The Influence of the Magna Carta 1215 AD Port Elizabeth



Picture Source Wikipedia

QUOTE: "Magna Carta (Latin for Great Charter, literally "Great Paper"), also called Magna Carta Libertatum (Great Charter of Freedoms), is an English charter originally issued in 1215. It required the King to renounce certain rights, respect certain legal procedures and accept that his will could be bound by the law. It explicitly protected certain rights of the King's subjects, whether free or fettered — most notably the writ of habeas corpus, allowing appeal against unlawful imprisonment....

Magna Carta was the most significant early influence on the extensive historical process that led to the rule of constitutional law today. Magna Carta influenced the development of the common law and many constitutional documents, such as the United States Constitution.....
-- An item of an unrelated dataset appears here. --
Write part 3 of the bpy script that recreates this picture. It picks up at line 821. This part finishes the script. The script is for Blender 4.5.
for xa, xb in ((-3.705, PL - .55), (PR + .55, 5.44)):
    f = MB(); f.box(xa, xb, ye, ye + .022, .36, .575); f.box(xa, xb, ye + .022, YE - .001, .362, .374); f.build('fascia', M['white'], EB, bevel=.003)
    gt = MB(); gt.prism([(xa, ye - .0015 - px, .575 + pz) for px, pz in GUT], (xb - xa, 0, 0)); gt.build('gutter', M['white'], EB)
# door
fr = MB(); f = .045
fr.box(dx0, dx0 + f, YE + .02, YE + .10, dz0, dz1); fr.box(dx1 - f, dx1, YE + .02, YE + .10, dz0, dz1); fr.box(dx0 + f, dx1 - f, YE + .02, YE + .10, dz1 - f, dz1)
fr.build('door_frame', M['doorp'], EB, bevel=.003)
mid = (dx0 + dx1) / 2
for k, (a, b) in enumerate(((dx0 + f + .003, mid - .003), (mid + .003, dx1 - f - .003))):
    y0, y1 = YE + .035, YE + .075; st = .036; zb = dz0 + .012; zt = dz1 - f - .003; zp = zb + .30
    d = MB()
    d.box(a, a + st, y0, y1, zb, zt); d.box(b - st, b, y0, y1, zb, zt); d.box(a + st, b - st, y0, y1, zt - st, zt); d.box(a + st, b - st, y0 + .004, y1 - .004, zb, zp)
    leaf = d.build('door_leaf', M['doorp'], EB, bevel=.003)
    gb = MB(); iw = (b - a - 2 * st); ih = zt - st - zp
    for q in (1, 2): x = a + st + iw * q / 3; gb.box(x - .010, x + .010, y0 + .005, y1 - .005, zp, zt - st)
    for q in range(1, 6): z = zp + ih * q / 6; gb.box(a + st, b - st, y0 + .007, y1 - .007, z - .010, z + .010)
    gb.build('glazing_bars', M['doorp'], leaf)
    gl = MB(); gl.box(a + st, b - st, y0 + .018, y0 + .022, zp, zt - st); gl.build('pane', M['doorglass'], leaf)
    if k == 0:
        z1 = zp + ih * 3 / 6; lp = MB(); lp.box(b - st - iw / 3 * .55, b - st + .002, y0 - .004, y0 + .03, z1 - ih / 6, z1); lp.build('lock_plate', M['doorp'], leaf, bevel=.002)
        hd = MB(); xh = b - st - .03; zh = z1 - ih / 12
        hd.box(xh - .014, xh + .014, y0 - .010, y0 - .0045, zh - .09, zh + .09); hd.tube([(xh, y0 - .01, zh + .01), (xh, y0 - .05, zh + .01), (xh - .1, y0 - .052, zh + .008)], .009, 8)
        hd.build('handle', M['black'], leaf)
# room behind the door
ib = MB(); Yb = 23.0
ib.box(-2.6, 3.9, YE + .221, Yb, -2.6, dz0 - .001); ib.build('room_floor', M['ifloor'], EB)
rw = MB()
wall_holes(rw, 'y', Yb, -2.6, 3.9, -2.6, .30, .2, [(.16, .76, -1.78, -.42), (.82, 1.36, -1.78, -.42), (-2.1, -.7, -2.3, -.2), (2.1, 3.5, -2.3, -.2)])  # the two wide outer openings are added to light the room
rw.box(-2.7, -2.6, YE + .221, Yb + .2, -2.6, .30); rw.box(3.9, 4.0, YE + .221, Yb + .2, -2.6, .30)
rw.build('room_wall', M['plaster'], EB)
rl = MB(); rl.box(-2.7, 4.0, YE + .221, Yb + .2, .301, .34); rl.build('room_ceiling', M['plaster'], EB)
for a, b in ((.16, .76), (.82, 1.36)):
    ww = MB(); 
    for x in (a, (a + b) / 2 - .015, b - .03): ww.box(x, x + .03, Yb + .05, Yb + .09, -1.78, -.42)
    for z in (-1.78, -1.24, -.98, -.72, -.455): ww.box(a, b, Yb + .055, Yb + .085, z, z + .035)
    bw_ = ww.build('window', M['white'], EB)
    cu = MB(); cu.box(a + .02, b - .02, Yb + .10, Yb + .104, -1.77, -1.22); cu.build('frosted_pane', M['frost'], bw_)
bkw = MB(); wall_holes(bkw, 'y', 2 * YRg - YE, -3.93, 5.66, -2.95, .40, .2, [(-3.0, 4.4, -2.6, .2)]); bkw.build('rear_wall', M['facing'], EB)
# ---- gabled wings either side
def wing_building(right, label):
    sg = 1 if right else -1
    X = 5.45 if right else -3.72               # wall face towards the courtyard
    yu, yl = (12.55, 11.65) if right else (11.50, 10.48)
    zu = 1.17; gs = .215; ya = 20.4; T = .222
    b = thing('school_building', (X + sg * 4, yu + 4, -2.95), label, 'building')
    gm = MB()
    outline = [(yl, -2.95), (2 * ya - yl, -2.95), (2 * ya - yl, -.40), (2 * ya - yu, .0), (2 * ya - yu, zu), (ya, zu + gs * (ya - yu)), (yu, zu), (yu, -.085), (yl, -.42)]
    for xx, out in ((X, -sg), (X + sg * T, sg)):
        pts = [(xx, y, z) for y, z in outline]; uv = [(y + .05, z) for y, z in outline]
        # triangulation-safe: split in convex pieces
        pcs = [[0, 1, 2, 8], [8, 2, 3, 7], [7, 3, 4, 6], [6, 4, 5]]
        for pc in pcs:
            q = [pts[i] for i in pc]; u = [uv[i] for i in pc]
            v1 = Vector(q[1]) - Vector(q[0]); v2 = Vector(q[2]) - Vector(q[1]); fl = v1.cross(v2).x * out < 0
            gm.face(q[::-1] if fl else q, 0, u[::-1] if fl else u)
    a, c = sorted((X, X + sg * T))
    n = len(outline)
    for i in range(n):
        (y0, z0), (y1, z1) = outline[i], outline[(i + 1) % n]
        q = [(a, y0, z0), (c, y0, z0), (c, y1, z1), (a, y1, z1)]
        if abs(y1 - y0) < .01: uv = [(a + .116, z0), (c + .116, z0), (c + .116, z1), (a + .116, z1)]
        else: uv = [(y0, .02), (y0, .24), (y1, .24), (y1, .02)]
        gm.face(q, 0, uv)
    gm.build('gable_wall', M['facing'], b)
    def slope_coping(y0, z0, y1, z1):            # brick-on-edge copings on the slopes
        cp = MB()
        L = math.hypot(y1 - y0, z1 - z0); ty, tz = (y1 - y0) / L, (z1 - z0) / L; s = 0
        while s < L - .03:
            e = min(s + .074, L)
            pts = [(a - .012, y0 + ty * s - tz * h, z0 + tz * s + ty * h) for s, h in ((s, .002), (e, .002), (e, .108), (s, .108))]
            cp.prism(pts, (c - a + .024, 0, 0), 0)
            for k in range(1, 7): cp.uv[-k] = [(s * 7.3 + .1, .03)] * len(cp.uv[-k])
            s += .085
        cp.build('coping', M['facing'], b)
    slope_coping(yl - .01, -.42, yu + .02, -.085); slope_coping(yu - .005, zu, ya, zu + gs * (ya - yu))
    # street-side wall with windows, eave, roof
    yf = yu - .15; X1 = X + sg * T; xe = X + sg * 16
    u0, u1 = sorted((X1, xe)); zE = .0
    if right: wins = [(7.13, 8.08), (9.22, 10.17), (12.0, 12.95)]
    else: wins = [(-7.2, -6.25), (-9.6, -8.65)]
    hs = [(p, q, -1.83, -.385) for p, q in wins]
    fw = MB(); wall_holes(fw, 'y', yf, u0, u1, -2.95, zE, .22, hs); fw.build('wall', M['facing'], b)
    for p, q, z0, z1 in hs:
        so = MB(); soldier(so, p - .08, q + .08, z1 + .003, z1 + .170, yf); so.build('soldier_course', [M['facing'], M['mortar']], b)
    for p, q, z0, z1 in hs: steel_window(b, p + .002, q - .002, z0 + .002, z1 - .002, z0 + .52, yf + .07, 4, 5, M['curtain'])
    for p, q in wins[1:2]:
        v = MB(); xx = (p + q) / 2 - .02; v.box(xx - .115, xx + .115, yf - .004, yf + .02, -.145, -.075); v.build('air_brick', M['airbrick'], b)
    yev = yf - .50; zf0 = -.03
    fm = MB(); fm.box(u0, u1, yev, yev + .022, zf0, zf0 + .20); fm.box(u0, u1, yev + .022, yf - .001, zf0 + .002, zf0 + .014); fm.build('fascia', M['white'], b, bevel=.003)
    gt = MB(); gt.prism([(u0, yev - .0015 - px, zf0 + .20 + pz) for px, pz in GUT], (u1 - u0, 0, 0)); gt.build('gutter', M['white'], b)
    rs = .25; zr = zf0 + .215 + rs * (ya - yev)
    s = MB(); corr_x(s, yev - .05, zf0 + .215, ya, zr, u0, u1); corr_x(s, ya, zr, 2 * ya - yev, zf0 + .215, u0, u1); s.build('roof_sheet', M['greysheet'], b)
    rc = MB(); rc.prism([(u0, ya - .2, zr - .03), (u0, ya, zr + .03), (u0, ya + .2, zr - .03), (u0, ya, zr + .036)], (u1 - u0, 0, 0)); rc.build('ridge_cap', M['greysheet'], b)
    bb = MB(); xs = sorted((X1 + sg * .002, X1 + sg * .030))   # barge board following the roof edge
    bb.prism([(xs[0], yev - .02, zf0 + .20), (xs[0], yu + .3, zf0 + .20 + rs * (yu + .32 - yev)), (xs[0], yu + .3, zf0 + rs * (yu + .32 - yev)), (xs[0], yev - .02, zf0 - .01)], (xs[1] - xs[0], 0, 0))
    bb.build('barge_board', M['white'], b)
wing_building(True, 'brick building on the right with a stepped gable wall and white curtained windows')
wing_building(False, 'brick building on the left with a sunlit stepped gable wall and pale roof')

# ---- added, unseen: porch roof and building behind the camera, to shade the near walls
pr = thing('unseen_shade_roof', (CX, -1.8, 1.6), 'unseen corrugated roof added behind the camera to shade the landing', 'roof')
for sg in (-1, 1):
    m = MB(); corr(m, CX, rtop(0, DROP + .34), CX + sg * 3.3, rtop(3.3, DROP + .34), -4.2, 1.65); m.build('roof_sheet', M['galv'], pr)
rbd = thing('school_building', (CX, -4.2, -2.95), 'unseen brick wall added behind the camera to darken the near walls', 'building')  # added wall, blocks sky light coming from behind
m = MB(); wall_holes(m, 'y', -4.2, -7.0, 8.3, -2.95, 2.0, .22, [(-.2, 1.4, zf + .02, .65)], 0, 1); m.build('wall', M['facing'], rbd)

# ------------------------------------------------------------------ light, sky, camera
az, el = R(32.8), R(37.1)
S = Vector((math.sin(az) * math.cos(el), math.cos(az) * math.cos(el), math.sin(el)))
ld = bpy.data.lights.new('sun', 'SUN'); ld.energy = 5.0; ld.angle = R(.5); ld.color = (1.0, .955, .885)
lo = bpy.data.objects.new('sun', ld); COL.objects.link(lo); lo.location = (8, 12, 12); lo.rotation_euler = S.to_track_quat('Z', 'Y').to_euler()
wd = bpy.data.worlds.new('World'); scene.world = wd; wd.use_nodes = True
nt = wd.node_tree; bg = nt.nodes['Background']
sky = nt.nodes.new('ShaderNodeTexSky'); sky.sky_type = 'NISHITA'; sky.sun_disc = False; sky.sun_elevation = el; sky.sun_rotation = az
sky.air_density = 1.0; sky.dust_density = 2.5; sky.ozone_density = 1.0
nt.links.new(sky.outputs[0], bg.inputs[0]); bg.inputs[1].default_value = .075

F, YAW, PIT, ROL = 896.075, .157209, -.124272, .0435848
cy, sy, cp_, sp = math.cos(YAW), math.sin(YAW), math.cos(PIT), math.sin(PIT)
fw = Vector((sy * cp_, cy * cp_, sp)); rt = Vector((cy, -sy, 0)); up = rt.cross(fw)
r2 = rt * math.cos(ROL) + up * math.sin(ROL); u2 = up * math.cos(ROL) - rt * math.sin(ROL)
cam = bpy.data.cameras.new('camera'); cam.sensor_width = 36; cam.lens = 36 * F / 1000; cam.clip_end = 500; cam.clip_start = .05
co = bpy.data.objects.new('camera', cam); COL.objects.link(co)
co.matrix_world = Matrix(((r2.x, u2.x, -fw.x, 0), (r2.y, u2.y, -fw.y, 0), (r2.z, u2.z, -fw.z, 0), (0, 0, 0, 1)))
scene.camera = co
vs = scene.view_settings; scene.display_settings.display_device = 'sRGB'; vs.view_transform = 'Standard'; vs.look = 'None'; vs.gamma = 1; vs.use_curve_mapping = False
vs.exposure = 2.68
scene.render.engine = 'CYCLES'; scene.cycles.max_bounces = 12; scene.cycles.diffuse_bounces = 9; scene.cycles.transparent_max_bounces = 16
After the Norman conquest of England in 1066 and advances in the 12th century, the English king had by 1199 become a powerful and influential monarch in Europe. Factors contributing to this include the sophisticated centralised government created by the procedures of the new Norman systems of governance and extensive Anglo-Norman land holdings in Normandy. But after King John of England was crowned in the early 13th century, a series of failures at home and abroad, combined with perceived abuses of the king's power, led the English barons to revolt and attempt to restrain what the king could legally do."

Source Wikipedia

The Magna Carta was legally binding on the King, and his subjects, in all its territories. The content and legal aspect of the document, to limit abuse of power differs from the social systems of chiefs on continents and islands where none of their subjects had land ownership, or full ownership of possessions. It is by far the most modern legal democratic idea for its time, and on which all free nations modeled their good governance, in recent times.